Mac's first big break on the music photography side of his business came back in 1994 when a designer friend who was doing some work for a record company, asked him to help on a cover shot for the Jamiroquai album: "The return of the space cowboy".

"He cut out a logo from a giant Rizla paper" recalls Mac. "And then we spread some cannabis in the middle to highlight the 'spaced out' theme."

But as soon as the poster campaign hit the billboards there was uproar in The House of Commons.

"Kids had started stealing the posters from bus stops and MPs were very upset about the graphic display of this drug", he adds. "The poster campaign eventually had to be reissued with a revised Photoshop'd version."

But the notorious campaign helped put McVirn Etienne firmly on the 'music shoot' map."I followed up with Jamiroquai's 'Half the Man' and some shots for my sister's band.Then I decided to go for it completely and went self-employed. I bought another Canon camera and a second-hand Bronica."


He tells Litebook: "When it came to lighting I had been used to employing nothing more than a couple of reading lamps.

I went out and spent £50 on a couple of very old Bowens 750s - and they were just brilliant. Later I moved up to the 800E monolite. The flashtubes never broke and the equipment was always 100% reliable.

I have to say that I did try a competitor product at that time but I hated it. There was no individual control and I despised the fittings that came with it. Additionally, the light was just cold. With Bowens you get clean warm light."

Money was still tight at that time for Mac - but some opportunistic work for a camping equipment company enabled him to invest in a 5x4 camera and set up a darkroom in his house.

Then one day the phone rang.

He remembers: "Someone was looking for my brother and I ended up chatting to him about photography. It turned out he managed a band and needed some work. As soon as he saw the Jamiroquai material he gave me a commission that turned out to be worth thousands of pounds."

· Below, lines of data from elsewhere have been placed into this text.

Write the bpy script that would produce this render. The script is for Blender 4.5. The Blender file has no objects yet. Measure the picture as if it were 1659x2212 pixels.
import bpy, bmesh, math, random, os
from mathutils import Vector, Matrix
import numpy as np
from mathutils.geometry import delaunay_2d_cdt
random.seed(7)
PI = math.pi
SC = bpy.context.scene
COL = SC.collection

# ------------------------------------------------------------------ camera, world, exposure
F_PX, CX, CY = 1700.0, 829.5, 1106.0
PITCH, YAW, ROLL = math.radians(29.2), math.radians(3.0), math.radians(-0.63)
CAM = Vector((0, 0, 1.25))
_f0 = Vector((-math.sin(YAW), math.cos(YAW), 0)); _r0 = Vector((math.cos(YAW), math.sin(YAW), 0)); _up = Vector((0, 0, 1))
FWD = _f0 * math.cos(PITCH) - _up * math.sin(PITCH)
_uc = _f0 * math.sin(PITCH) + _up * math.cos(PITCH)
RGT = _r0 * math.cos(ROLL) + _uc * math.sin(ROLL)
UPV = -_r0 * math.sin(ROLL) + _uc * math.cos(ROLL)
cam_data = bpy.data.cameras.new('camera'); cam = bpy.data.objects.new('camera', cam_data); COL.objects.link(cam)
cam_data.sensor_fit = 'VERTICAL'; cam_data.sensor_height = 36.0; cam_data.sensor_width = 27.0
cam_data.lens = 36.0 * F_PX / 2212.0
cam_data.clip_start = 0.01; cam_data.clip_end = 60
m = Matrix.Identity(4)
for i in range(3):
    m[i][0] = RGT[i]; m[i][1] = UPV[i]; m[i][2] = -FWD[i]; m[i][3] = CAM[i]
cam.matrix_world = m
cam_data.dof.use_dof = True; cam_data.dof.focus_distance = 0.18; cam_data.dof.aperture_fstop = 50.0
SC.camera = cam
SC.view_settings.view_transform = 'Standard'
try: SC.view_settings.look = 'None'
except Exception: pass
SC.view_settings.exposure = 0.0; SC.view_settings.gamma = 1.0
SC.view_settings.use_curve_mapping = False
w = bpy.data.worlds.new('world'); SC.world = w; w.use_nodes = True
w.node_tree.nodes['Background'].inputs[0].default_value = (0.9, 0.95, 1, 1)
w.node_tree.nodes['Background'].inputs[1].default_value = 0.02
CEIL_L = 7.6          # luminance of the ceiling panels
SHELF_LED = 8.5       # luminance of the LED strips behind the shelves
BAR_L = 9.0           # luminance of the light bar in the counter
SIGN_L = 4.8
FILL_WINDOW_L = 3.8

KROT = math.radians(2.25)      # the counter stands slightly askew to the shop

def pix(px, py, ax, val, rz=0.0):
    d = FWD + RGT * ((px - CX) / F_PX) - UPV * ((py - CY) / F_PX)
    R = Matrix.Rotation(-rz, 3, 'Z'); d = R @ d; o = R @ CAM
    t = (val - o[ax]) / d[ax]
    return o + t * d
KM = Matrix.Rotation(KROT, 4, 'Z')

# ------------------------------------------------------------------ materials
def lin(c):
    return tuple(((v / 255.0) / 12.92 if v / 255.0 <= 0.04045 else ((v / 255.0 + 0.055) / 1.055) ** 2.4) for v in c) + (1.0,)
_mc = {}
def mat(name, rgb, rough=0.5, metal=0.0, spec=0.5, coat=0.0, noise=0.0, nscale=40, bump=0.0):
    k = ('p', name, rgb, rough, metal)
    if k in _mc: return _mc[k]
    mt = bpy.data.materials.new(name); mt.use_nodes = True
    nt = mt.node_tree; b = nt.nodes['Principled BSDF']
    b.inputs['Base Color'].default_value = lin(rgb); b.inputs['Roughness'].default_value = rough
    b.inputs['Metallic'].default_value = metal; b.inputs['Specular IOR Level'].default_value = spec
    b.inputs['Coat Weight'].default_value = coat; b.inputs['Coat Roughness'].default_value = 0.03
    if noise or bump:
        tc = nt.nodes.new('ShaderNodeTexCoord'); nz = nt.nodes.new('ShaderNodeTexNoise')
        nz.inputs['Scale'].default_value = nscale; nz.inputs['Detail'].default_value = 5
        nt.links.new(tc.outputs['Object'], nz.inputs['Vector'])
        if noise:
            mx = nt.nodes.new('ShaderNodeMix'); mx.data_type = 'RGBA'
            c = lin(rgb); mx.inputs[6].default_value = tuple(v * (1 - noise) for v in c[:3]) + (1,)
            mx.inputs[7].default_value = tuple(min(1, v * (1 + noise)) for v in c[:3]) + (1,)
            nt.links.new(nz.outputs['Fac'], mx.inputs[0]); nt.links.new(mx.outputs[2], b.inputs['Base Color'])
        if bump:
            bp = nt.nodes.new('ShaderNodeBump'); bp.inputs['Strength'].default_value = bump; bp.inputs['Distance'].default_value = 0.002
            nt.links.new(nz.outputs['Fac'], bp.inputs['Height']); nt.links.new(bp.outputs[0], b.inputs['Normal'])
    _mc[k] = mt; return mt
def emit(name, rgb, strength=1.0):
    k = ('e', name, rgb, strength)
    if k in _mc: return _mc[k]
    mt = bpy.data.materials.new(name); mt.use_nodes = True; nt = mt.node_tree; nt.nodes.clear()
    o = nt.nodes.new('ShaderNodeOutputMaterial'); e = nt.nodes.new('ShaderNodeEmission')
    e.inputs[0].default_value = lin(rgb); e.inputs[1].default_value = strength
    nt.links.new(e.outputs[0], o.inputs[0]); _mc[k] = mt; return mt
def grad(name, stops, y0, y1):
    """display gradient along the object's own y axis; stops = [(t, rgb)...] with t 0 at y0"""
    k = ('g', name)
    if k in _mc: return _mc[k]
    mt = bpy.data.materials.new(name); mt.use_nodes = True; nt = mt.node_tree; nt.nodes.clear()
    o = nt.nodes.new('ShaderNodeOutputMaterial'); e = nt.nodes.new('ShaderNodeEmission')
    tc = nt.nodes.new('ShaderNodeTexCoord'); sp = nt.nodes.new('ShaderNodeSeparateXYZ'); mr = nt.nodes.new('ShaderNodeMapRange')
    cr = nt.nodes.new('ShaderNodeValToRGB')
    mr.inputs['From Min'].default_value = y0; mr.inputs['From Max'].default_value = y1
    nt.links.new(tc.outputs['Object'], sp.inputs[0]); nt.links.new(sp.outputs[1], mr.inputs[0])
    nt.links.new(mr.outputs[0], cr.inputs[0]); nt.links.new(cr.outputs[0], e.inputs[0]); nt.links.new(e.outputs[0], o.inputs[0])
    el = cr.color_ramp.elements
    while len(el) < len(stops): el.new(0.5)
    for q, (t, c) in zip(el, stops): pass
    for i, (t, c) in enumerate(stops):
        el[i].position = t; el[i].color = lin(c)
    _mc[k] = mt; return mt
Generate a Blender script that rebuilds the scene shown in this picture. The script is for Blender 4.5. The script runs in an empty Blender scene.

Mac made the digital switch six years ago but still loves to shoot film.

"Digital is great - and I now use a Nikon D200 - but I believe digital imaging has removed some of the mysteries of the capture process" he notes.

"At the lab we used to get good photographers coming in with mediocre imagery - and they would instruct us to make the pictures look great.

I swore that would never happen to me. I wanted to shoot and develop it all myself. It's about control from start to finish.

It takes skill to get the right exposure on film. I still love the feel and look of it and I adore black and white images printed on Oriental Seagull paper.